The Navy Specialty Mark, 1866-2016

As we move toward a Navy where Sailors may hold multiple occupations, rating titles will no longer be applicable. 

NAVADMIN 218/16

Two-thousand-sixteen has been a year of dramatic change with regards to the naval uniform.  Not a single seabag of any current member of the United States Navy will emerge untouched by the profound changes that have been mandated this year through the Navy Uniform Matters Office.  

Although the decade-long saga of the controversial blue-and-gray camouflage Navy Working Uniform has entered its final chapter and the same Navy headgear is now worn by both male and female personnel, the latest change might prove to be the most profound.  A tiny part of the standard enlisted dress uniform is to be eliminated after almost 150 years, and this will literally change the way Sailors view their occupations.     
Detail of an illustration by H. Charles McBarron, Jr., from the collections of the Hampton Roads Naval Museum, showing a Boatswain's Mate 1st Class dress uniform, behind typical officer uniforms of 1898. Aside from the elimination of port (left sleeve) and starboard (right sleeve) positioning of rating badges in 1949, the appearance of the rating badge itself remained fairly constant from 1886 until 2016.  By comparison, nothing resembling officers' service and full dress uniforms such as those shown here is worn by today's naval officers.   
In contrast to the rather ostentatious gold trimmings symbolizing prestige or power on officers' uniforms that have come and gone over the last 241 years, the more modest specialty mark of the enlisted uniform has been an ubiquitous symbol of Navy professionalism since the first eight types were authorized in December 1866.  

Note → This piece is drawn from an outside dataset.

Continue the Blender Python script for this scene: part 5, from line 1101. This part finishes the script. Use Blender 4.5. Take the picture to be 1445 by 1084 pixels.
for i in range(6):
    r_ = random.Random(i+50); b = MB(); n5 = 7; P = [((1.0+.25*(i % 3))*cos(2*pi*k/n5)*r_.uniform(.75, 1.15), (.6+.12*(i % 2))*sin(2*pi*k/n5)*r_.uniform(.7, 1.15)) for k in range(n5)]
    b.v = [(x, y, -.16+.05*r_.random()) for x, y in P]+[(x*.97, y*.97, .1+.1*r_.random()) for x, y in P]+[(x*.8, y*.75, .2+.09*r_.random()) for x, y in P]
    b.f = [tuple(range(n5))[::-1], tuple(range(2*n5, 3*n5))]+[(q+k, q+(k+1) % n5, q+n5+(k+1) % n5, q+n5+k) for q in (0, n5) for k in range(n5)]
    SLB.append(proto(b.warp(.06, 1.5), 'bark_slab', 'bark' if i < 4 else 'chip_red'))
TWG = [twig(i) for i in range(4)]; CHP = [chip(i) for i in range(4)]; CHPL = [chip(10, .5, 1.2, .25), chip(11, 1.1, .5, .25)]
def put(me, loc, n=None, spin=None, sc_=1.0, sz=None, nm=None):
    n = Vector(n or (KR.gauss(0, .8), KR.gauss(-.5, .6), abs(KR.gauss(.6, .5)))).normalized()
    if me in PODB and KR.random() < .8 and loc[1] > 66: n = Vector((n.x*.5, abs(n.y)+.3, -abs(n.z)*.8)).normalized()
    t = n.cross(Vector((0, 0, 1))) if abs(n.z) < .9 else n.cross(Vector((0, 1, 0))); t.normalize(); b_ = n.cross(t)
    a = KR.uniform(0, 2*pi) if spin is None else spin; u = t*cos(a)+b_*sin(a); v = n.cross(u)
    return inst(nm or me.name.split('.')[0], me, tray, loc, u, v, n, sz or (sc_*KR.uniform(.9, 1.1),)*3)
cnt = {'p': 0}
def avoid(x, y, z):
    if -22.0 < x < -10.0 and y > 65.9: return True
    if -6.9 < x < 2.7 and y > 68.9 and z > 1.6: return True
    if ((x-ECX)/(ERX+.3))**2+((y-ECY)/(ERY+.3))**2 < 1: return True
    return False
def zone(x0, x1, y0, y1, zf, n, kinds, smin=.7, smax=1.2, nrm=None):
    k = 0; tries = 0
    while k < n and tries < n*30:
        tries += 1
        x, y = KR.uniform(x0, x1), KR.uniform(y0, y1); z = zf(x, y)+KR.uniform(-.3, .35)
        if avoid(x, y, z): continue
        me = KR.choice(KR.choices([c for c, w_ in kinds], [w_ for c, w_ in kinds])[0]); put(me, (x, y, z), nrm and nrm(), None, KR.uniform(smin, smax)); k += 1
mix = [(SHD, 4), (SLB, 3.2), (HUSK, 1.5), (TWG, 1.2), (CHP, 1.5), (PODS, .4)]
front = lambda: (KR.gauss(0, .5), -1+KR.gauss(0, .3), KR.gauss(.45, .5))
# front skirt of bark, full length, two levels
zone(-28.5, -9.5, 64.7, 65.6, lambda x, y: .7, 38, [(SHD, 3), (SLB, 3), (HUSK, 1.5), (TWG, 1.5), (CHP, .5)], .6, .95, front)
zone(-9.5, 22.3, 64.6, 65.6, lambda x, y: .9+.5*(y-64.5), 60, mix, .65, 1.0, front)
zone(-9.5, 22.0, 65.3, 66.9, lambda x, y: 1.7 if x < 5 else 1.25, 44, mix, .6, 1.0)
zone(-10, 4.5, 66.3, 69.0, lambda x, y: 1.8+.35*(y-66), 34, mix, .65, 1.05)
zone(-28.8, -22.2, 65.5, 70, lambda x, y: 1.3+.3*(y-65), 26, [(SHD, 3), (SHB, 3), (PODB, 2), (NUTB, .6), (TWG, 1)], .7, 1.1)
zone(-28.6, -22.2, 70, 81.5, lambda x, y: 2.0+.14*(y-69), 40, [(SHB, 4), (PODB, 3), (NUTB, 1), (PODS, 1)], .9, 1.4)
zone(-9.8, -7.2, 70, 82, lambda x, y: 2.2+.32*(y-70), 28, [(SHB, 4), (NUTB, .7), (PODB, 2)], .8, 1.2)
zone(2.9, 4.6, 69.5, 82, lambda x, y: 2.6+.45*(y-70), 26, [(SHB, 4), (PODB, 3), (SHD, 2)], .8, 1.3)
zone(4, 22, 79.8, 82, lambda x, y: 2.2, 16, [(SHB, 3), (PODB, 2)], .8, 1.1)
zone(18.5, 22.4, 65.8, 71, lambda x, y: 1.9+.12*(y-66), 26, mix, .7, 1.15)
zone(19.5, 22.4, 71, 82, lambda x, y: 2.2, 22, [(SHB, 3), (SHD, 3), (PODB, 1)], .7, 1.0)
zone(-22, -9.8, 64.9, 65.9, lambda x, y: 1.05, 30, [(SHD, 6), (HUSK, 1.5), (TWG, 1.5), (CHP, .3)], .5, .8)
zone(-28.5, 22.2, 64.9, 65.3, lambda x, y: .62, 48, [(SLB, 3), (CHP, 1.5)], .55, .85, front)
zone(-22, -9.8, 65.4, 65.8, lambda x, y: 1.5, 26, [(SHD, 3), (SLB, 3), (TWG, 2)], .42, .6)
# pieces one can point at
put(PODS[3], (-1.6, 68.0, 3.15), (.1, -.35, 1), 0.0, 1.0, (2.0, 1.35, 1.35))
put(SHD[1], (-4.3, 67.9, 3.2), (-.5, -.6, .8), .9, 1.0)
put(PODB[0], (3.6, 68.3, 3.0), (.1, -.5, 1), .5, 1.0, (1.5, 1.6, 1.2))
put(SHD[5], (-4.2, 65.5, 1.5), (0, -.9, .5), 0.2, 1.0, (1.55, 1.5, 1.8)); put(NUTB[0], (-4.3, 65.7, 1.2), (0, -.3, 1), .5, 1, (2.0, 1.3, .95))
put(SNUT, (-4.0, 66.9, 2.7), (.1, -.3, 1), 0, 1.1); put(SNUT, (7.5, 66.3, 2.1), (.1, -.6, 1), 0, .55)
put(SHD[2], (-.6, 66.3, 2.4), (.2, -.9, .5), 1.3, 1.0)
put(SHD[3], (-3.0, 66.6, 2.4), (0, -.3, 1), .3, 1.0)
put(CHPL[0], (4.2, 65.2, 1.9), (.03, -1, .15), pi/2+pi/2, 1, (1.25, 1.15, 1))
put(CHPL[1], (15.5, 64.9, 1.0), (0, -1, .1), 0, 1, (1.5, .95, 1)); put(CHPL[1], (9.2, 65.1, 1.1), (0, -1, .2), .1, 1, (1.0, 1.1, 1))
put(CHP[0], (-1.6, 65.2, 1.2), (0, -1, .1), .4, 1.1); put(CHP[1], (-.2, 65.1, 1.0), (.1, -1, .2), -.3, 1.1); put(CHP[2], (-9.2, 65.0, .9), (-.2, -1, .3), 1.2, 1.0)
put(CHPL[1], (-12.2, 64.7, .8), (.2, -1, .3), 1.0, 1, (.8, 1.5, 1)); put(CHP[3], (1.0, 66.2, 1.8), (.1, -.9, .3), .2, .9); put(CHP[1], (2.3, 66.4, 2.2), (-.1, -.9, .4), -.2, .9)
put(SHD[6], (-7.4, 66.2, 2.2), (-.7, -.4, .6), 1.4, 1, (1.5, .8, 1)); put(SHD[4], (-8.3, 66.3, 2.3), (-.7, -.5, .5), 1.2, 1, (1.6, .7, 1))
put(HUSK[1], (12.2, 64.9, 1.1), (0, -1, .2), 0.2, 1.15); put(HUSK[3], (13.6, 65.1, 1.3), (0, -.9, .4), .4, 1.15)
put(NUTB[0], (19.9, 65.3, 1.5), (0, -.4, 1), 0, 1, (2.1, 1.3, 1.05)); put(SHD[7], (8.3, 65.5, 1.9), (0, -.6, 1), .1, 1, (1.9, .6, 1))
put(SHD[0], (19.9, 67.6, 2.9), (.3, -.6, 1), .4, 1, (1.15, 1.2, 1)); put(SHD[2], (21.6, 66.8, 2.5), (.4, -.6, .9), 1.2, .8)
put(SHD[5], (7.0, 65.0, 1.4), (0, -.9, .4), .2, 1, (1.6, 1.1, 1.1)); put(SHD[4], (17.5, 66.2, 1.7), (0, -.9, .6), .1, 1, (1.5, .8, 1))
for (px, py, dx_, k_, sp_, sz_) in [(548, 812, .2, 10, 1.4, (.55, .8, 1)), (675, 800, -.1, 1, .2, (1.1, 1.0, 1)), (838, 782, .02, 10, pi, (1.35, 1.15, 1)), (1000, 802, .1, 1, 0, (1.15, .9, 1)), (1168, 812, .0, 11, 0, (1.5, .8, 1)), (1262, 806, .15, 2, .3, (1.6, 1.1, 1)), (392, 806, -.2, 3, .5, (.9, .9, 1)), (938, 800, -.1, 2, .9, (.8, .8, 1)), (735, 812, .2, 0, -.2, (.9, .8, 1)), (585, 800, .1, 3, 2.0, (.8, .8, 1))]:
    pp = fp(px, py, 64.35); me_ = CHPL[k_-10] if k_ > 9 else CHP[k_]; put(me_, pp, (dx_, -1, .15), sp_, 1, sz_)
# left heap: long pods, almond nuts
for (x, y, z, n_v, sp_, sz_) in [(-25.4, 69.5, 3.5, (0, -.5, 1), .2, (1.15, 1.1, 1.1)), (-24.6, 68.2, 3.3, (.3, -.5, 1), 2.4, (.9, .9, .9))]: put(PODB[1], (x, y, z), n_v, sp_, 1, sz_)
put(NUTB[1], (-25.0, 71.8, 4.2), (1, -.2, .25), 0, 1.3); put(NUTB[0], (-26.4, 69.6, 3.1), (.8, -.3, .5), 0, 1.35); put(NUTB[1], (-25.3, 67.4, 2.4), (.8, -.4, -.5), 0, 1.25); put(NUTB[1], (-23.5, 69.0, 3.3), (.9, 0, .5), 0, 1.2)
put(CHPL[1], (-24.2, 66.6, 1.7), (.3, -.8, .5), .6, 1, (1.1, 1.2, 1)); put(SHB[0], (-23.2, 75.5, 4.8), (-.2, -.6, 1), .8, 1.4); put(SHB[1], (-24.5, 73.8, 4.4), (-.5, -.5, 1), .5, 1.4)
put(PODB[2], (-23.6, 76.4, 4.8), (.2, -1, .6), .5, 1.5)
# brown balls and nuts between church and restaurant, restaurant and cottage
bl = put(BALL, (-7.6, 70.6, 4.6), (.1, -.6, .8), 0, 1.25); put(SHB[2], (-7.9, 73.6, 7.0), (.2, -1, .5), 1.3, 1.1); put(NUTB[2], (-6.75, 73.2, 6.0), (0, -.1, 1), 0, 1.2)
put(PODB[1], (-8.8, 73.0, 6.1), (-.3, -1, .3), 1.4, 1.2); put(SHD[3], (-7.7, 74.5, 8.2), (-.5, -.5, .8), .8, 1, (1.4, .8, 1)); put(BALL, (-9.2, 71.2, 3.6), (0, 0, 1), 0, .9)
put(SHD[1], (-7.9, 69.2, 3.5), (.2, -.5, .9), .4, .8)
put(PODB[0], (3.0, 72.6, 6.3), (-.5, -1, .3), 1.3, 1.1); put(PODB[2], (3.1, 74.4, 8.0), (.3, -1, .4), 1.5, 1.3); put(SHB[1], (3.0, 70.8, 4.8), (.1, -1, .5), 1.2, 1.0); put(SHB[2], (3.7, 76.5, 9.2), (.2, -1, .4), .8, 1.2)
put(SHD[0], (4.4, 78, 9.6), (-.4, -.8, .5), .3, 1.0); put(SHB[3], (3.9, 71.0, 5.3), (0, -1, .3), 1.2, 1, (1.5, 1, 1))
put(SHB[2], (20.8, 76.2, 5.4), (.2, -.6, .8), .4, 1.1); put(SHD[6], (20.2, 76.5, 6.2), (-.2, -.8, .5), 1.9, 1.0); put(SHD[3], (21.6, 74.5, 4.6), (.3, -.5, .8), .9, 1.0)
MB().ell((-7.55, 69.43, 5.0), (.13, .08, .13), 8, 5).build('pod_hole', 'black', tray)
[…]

Emerging with the "New Navy" of the 1880s, the positioning of the roughly one square-inch occupational symbols between the eagle (commonly called a "crow") and the chevrons of the petty officer rating badges first authorized in 1886 has remained essentially unchanged since America's emergence as a world-class naval power. 
This rating badge of a coxswain, circa-1898, the oldest one of its kind in the Hampton Roads Naval Museum, can be seen in the museum's Steel Navy gallery.  The specialty mark is the crossed-anchors symbol at the center of the badge.  The image has not been "flipped." The eagle atop the rating badge faced either right or left depending upon which sleeve it was worn.  After the Second World War, a Sailor sporting this rating badge would been known as being a Boatswain's Mate 3rd Class. (Photograph by M.C. Farrington)
Long before the advent of the Steel Navy, Sailors in certain specialized shipboard occupations began embroidering their own specialty marks to distinguish themselves from the rest of the crew.  A woodcut in the Naval Magazine of November 1836, for example, shows a Boatswain's Mate with crossed anchors on his jacket sleeve. 
Nestled within another illustration by H. Charles McBarron, Jr. from 1966, we can see roughly what the enlisted specialty mark of a Boatswain's Mate looked like during the 1830s.  Although no regulations specified the wearing of such occupational symbols at the time, the specialty marks Sailors had been putting on their own uniforms for years were ultimately incorporated into regulations drafted in 1866.  
Although a general sleeve insignia for petty officers was authorized in 1841, the uniform regulations of December 1, 1866 introduced eight specialty marks for petty officers.  The ever more sophisticated naval vessels coming into the fleet over first few decades that followed, particularly during the 1880s, necessitated further division of labor.  With it came more specialty marks, including those for the rank of Chief Petty Officer, established in 1893.  Five years later, there were 15 specialty marks for enlisted personnel.  A century later, there were 71.

A World War I-era Chief Storekeeper rating badge.  The job specialty itself, along with its specialty mark, was merged into the Logistics Specialist rate in 2010. (Jim Leuci Collection)
Over the twentieth century, hundreds of different ratings emerged with new technologies and missions, then disappeared or merged into other rates as those technologies and missions receded.  At the time the decision was made in September 2016 to replace Navy ratings with an alphanumeric Navy Occupational Specialty code (with no corresponding specialty mark), 57 distinct specialty marks remained.
A closeup of a Master Chief Boatswain's Mate rating badge from the late-1950s. (Jim Leuci Collection)
Although specialty marks might not completely disappear, it appears that they will never symbolize the jobs that U.S. Navy Sailors do in the same way that they have for the last 150 years.  Nevertheless, you can trust that the Hampton Roads Naval Museum and the other museums under the Naval History and Heritage Command will preserve these small yet profound symbols of professionalism in our collections as long as the Sailors of today  have a job to accomplish.  

1 comment:

  1. Our Naval Heritage is unique among the branches.Our ratings are an integral part of our Naval pride as enlisted.To remove them without any input or logical need is a professional slap in the face. Political correctness has won the day,again.